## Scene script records
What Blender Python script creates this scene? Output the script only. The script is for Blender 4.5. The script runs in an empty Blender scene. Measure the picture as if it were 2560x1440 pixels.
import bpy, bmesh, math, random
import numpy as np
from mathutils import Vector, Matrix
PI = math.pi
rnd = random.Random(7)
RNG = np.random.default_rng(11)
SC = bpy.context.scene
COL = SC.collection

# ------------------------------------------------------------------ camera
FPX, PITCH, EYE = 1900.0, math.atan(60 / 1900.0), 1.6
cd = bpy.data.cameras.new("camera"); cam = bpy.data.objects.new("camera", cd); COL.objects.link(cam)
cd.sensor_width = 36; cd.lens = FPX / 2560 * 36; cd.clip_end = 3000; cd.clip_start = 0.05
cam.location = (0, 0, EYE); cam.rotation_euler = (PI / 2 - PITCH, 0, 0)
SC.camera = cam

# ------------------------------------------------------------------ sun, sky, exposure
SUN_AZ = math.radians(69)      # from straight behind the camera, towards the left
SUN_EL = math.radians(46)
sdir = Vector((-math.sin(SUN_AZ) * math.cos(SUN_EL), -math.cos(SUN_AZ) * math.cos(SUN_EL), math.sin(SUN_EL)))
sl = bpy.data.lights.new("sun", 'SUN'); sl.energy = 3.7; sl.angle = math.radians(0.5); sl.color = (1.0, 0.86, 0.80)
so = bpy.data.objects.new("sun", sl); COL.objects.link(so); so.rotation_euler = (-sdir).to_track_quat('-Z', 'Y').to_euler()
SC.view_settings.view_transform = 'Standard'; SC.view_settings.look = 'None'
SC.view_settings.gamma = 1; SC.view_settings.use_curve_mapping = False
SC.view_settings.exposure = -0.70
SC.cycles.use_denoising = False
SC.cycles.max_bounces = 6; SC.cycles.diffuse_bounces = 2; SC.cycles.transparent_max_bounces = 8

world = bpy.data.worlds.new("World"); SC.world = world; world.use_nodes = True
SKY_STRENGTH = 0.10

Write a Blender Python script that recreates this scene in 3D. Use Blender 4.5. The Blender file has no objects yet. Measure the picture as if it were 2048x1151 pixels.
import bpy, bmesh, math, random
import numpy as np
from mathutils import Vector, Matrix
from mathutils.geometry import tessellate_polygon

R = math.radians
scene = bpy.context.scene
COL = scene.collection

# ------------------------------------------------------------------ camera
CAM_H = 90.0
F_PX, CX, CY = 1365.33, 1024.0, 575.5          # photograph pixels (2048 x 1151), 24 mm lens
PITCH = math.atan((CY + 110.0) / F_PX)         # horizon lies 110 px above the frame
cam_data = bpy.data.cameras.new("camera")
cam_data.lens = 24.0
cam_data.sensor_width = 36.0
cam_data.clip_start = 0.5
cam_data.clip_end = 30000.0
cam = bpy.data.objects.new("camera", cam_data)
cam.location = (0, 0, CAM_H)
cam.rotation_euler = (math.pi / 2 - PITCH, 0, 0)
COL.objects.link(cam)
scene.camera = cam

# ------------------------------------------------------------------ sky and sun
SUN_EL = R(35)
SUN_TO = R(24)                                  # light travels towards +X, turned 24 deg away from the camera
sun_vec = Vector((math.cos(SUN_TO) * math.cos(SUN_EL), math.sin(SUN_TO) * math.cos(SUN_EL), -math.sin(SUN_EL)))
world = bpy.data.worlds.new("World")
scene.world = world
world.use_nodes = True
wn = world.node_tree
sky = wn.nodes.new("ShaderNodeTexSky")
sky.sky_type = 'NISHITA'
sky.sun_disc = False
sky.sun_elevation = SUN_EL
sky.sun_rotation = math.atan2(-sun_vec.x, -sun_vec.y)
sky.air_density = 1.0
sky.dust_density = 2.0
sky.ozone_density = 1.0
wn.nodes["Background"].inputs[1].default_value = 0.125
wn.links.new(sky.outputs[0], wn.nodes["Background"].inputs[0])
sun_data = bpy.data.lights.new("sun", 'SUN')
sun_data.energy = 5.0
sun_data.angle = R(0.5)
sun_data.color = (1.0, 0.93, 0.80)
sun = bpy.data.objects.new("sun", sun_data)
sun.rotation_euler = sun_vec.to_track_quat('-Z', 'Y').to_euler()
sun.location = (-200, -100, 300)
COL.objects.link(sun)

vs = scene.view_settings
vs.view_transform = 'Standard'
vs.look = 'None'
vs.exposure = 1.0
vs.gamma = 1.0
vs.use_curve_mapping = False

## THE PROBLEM
All lines above from the one containing "Write a Blender" to the one containing "from mathutils.geometry import" must be repeated exactly, both lines included, and no others.

## OUTPUT FOR THIS TASK
Write a Blender Python script that recreates this scene in 3D. Use Blender 4.5. The Blender file has no objects yet. Measure the picture as if it were 2048x1151 pixels.
import bpy, bmesh, math, random
import numpy as np
from mathutils import Vector, Matrix
from mathutils.geometry import tessellate_polygon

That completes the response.